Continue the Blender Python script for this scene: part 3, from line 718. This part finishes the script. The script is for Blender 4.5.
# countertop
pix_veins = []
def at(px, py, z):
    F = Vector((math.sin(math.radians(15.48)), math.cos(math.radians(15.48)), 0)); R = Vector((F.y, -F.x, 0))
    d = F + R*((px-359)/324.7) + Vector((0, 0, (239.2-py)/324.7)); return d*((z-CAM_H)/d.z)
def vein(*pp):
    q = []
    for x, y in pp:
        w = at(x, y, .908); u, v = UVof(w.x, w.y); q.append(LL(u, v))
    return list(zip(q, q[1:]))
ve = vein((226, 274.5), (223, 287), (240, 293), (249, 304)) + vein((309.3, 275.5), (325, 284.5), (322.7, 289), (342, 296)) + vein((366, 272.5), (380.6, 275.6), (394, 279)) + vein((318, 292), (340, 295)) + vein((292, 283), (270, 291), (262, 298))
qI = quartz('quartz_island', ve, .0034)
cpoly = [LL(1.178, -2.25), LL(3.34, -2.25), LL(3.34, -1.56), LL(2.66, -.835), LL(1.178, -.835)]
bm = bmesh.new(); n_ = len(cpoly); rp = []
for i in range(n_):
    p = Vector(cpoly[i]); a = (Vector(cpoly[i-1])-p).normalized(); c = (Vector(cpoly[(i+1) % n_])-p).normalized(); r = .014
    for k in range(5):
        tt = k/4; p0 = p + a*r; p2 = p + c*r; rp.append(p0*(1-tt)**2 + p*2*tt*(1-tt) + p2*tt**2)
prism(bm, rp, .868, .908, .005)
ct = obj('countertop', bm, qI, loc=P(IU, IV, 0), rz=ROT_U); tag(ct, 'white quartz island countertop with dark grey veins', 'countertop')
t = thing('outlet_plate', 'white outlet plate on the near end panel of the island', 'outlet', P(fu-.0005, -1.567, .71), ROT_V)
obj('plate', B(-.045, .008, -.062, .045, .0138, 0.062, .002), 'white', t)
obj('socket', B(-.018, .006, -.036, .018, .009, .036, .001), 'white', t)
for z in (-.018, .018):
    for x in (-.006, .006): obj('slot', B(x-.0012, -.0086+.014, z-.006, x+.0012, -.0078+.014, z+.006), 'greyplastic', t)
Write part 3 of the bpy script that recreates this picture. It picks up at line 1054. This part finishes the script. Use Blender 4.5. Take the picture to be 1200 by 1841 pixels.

● **Goal**
From the records above, please extract every line and repeat it exactly.

● **Solution**
Continue the Blender Python script for this scene: part 3, from line 718. This part finishes the script. The script is for Blender 4.5.
# countertop
pix_veins = []
def at(px, py, z):
    F = Vector((math.sin(math.radians(15.48)), math.cos(math.radians(15.48)), 0)); R = Vector((F.y, -F.x, 0))
    d = F + R*((px-359)/324.7) + Vector((0, 0, (239.2-py)/324.7)); return d*((z-CAM_H)/d.z)
def vein(*pp):
    q = []
    for x, y in pp:
        w = at(x, y, .908); u, v = UVof(w.x, w.y); q.append(LL(u, v))
    return list(zip(q, q[1:]))
ve = vein((226, 274.5), (223, 287), (240, 293), (249, 304)) + vein((309.3, 275.5), (325, 284.5), (322.7, 289), (342, 296)) + vein((366, 272.5), (380.6, 275.6), (394, 279)) + vein((318, 292), (340, 295)) + vein((292, 283), (270, 291), (262, 298))
qI = quartz('quartz_island', ve, .0034)
cpoly = [LL(1.178, -2.25), LL(3.34, -2.25), LL(3.34, -1.56), LL(2.66, -.835), LL(1.178, -.835)]
bm = bmesh.new(); n_ = len(cpoly); rp = []
for i in range(n_):
    p = Vector(cpoly[i]); a = (Vector(cpoly[i-1])-p).normalized(); c = (Vector(cpoly[(i+1) % n_])-p).normalized(); r = .014
    for k in range(5):
        tt = k/4; p0 = p + a*r; p2 = p + c*r; rp.append(p0*(1-tt)**2 + p*2*tt*(1-tt) + p2*tt**2)
prism(bm, rp, .868, .908, .005)
ct = obj('countertop', bm, qI, loc=P(IU, IV, 0), rz=ROT_U); tag(ct, 'white quartz island countertop with dark grey veins', 'countertop')
t = thing('outlet_plate', 'white outlet plate on the near end panel of the island', 'outlet', P(fu-.0005, -1.567, .71), ROT_V)
obj('plate', B(-.045, .008, -.062, .045, .0138, 0.062, .002), 'white', t)
obj('socket', B(-.018, .006, -.036, .018, .009, .036, .001), 'white', t)
for z in (-.018, .018):
    for x in (-.006, .006): obj('slot', B(x-.0012, -.0086+.014, z-.006, x+.0012, -.0078+.014, z+.006), 'greyplastic', t)
Write part 3 of the bpy script that recreates this picture. It picks up at line 1054. This part finishes the script. Use Blender 4.5. Take the picture to be 1200 by 1841 pixels.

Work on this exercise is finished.